GIVEN INSTRUCTION >> Drop every picture, then transcribe the remaining data exactly.

·····

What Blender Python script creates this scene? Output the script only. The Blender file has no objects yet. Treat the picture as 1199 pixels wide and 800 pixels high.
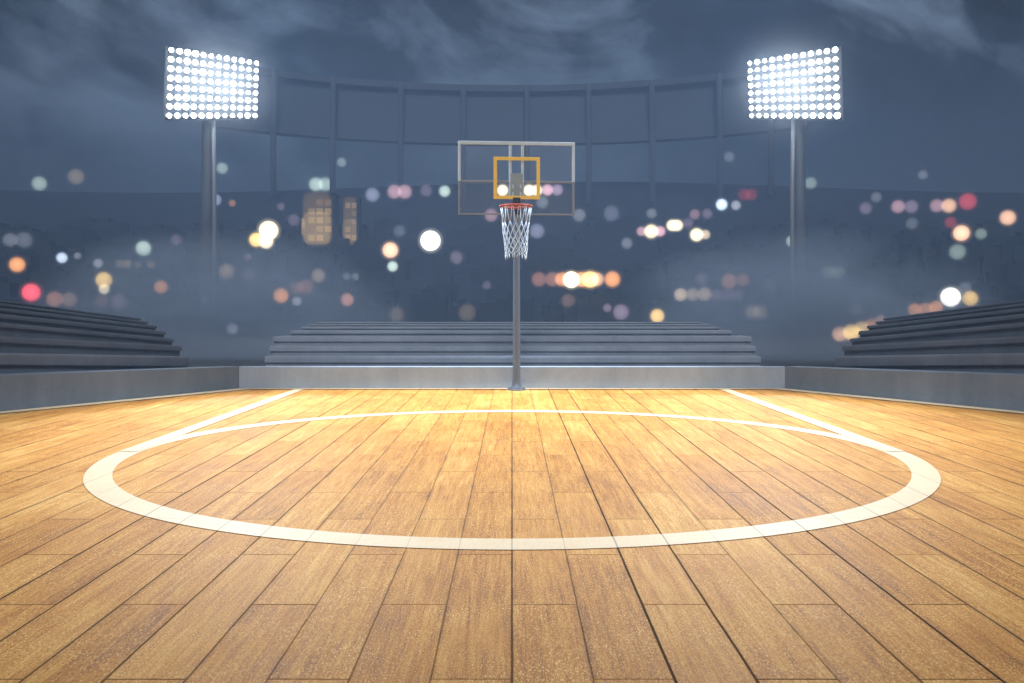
import bpy, bmesh, math, random
from mathutils import Vector, Matrix
random.seed(7)
C = bpy.context.scene.collection
CAM_H = 1.4; F = 1130.0; CX = 599.5; HY = 358.0
def at(px, py, Y):            # metres for a sight line measured on the photograph and a distance
    return Vector(((px-CX)/F*Y, Y, CAM_H+(HY-py)/F*Y))

# ------------------------------------------------------------------ tags
def tag(o, label=None, cat=None, group=None, kind=None):
    if label: o['label'] = label
    if cat: o['category'] = cat
    if group: o['group'] = group
    if kind: o['kind'] = kind
    return o
def empty(name, loc=(0, 0, 0), rz=0):
    o = bpy.data.objects.new(name, None); C.objects.link(o)
    o.location = loc; o.rotation_euler = (0, 0, rz); o.empty_display_size = .2
    return o
def obj(name, bm, m, parent=None, smooth=False):
    bmesh.ops.recalc_face_normals(bm, faces=bm.faces)
    me = bpy.data.meshes.new(name); bm.to_mesh(me); bm.free()
    if smooth:
        for p in me.polygons: p.use_smooth = True
    if m: me.materials.append(m)
    o = bpy.data.objects.new(name, me); C.objects.link(o)
    if parent: o.parent = parent
    return o

# ------------------------------------------------------------------ mesh helpers
def box(bm, x0, x1, y0, y1, z0, z1, bev=0):
    b = bmesh.new()
    v = [b.verts.new((x, y, z)) for x in (x0, x1) for y in (y0, y1) for z in (z0, z1)]
    for f in ((0,1,3,2),(4,6,7,5),(0,4,5,1),(2,3,7,6),(0,2,6,4),(1,5,7,3)):
        b.faces.new([v[i] for i in f])
    if bev: bmesh.ops.bevel(b, geom=b.edges[:], offset=bev, segments=2, affect='EDGES', profile=.5)
    bmesh.ops.recalc_face_normals(b, faces=b.faces)
    me = bpy.data.meshes.new('t'); b.to_mesh(me); b.free(); bm.from_mesh(me); bpy.data.meshes.remove(me)
def lathe(bm, prof, seg=32, cx=0, cy=0):
    rings = []
    for r, z in prof:
        rings.append([bm.verts.new((cx+r*math.cos(2*math.pi*i/seg), cy+r*math.sin(2*math.pi*i/seg), z)) for i in range(seg)])
    for a, b in zip(rings, rings[1:]):
        for i in range(seg):
            bm.faces.new((a[i], a[(i+1) % seg], b[(i+1) % seg], b[i]))
    bm.faces.new(rings[0][::-1]); bm.faces.new(rings[-1])
def tube(bm, pts, r, seg=6, closed=False):
    pts = [Vector(p) for p in pts]; n = len(pts); rings = []
    for i, p in enumerate(pts):
        a = pts[(i-1) % n] if (closed or i > 0) else p
        b = pts[(i+1) % n] if (closed or i < n-1) else p
        d = (b-a).normalized()
        up = Vector((0, 0, 1)) if abs(d.z) < .95 else Vector((1, 0, 0))
        s = d.cross(up).normalized(); t = s.cross(d)
        rr = r[i] if isinstance(r, (list, tuple)) else r
        rings.append([bm.verts.new(p+rr*(math.cos(2*math.pi*k/seg)*s+math.sin(2*math.pi*k/seg)*t)) for k in range(seg)])
    m = n if closed else n-1
    for i in range(m):
        a, b = rings[i], rings[(i+1) % n]
        for k in range(seg):
            bm.faces.new((a[k], a[(k+1) % seg], b[(k+1) % seg], b[k]))
    if not closed:
        bm.faces.new(rings[0][::-1]); bm.faces.new(rings[-1])
def prism(bm, poly_a, poly_b):
    a = [bm.verts.new(p) for p in poly_a]; b = [bm.verts.new(p) for p in poly_b]; n = len(a)
    for i in range(n):
        bm.faces.new((a[i], a[(i+1) % n], b[(i+1) % n], b[i]))
    bm.faces.new(a[::-1]); bm.faces.new(b)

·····

ANSWER TO THIS TASK >>
What Blender Python script creates this scene? Output the script only. The Blender file has no objects yet. Treat the picture as 1199 pixels wide and 800 pixels high.
import bpy, bmesh, math, random
from mathutils import Vector, Matrix
random.seed(7)
C = bpy.context.scene.collection
CAM_H = 1.4; F = 1130.0; CX = 599.5; HY = 358.0
def at(px, py, Y):            # metres for a sight line measured on the photograph and a distance
    return Vector(((px-CX)/F*Y, Y, CAM_H+(HY-py)/F*Y))

# ------------------------------------------------------------------ tags
def tag(o, label=None, cat=None, group=None, kind=None):
    if label: o['label'] = label
    if cat: o['category'] = cat
    if group: o['group'] = group
    if kind: o['kind'] = kind
    return o
def empty(name, loc=(0, 0, 0), rz=0):
    o = bpy.data.objects.new(name, None); C.objects.link(o)
    o.location = loc; o.rotation_euler = (0, 0, rz); o.empty_display_size = .2
    return o
def obj(name, bm, m, parent=None, smooth=False):
    bmesh.ops.recalc_face_normals(bm, faces=bm.faces)
    me = bpy.data.meshes.new(name); bm.to_mesh(me); bm.free()
    if smooth:
        for p in me.polygons: p.use_smooth = True
    if m: me.materials.append(m)
    o = bpy.data.objects.new(name, me); C.objects.link(o)
    if parent: o.parent = parent
    return o

# ------------------------------------------------------------------ mesh helpers
def box(bm, x0, x1, y0, y1, z0, z1, bev=0):
    b = bmesh.new()
    v = [b.verts.new((x, y, z)) for x in (x0, x1) for y in (y0, y1) for z in (z0, z1)]
    for f in ((0,1,3,2),(4,6,7,5),(0,4,5,1),(2,3,7,6),(0,2,6,4),(1,5,7,3)):
        b.faces.new([v[i] for i in f])
    if bev: bmesh.ops.bevel(b, geom=b.edges[:], offset=bev, segments=2, affect='EDGES', profile=.5)
    bmesh.ops.recalc_face_normals(b, faces=b.faces)
    me = bpy.data.meshes.new('t'); b.to_mesh(me); b.free(); bm.from_mesh(me); bpy.data.meshes.remove(me)
def lathe(bm, prof, seg=32, cx=0, cy=0):
    rings = []
    for r, z in prof:
        rings.append([bm.verts.new((cx+r*math.cos(2*math.pi*i/seg), cy+r*math.sin(2*math.pi*i/seg), z)) for i in range(seg)])
    for a, b in zip(rings, rings[1:]):
        for i in range(seg):
            bm.faces.new((a[i], a[(i+1) % seg], b[(i+1) % seg], b[i]))
    bm.faces.new(rings[0][::-1]); bm.faces.new(rings[-1])
def tube(bm, pts, r, seg=6, closed=False):
    pts = [Vector(p) for p in pts]; n = len(pts); rings = []
    for i, p in enumerate(pts):
        a = pts[(i-1) % n] if (closed or i > 0) else p
        b = pts[(i+1) % n] if (closed or i < n-1) else p
        d = (b-a).normalized()
        up = Vector((0, 0, 1)) if abs(d.z) < .95 else Vector((1, 0, 0))
        s = d.cross(up).normalized(); t = s.cross(d)
        rr = r[i] if isinstance(r, (list, tuple)) else r
        rings.append([bm.verts.new(p+rr*(math.cos(2*math.pi*k/seg)*s+math.sin(2*math.pi*k/seg)*t)) for k in range(seg)])
    m = n if closed else n-1
    for i in range(m):
        a, b = rings[i], rings[(i+1) % n]
        for k in range(seg):
            bm.faces.new((a[k], a[(k+1) % seg], b[(k+1) % seg], b[k]))
    if not closed:
        bm.faces.new(rings[0][::-1]); bm.faces.new(rings[-1])
def prism(bm, poly_a, poly_b):
    a = [bm.verts.new(p) for p in poly_a]; b = [bm.verts.new(p) for p in poly_b]; n = len(a)
    for i in range(n):
        bm.faces.new((a[i], a[(i+1) % n], b[(i+1) % n], b[i]))
    bm.faces.new(a[::-1]); bm.faces.new(b)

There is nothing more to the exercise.